Historiador, teólogo e membro de torcida organizada do Corinthians desde os 13 anos, ele diz que a relação com a igreja evangélica e o futebol está presente nas ameaças que recebe, mas também em sua formação política.

Foi por meio da torcida Gaviões da Fiel que se aproximou de movimentos como o dos Trabalhadores Sem Terra (MST) e Sem Teto (MTST). Em 2022, ele foi assessor da campanha de Sônia Guajajara (PSOL), eleita deputada federal e atualmente ministra dos Povos Indígenas.

“É importante usar dos instrumentos legais para se proteger”, conta o ativista, que recorreu ao registro policial no episódio do dossiê antifascista em 2020.

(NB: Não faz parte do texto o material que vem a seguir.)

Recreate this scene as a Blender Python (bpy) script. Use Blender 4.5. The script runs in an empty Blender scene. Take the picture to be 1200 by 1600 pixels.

Um outro “dossiê antifascista” foi produzido pelo Ministério da Justiça e Segurança Pública, ainda sob o governo Bolsonaro. O documento continha informações de quase 600 servidores públicos de segurança e foi entregue a órgãos como a Polícia Federal, o Centro de Inteligência do Exército, a Agência Brasileira de Inteligência e a Força Nacional.

Em maio de 2022, o Supremo Tribunal Federal o declarou inconstitucional.

Como se proteger?

Apesar de não haver uma forma 100% eficaz de se proteger nas redes sociais, a enquete promovida pela Agência Mural e a Artigo 19 aponta que 90% dos entrevistados usam senhas fortes e autenticação de dois fatores. Mesmo assim, 46,3% responderam ter sofrido algum tipo de tentativa de invasão em suas redes sociais, e 41% afirmam ter sido alvos de ataques de robôs.

Algumas instituições auxiliam no processo judicial ou com segurança jurídica para pessoas alvo de trolls e invasões, como a Repórteres Sem Fronteiras.

Artur Romeu, diretor da RSF na América Latina, afirma que a violência contra jornalistas e ativistas sempre foi uma realidade no Brasil. O país, lembra, é o segundo na América Latina entre número de jornalistas assassinados desde 2010. Em outubro de 2022, durante a campanha eleitoral, a RSF realizou um monitoramento de insultos direcionados a jornalistas: foram registrados mais de 3 milhões de publicações.

“A gente vive em país historicamente violento para pessoas que exercem atividades jornalísticas e outras atividades que envolvem a denúncia de abusos, tanto por parte da força de segurança quanto de outras estruturas de poder”, diz ele.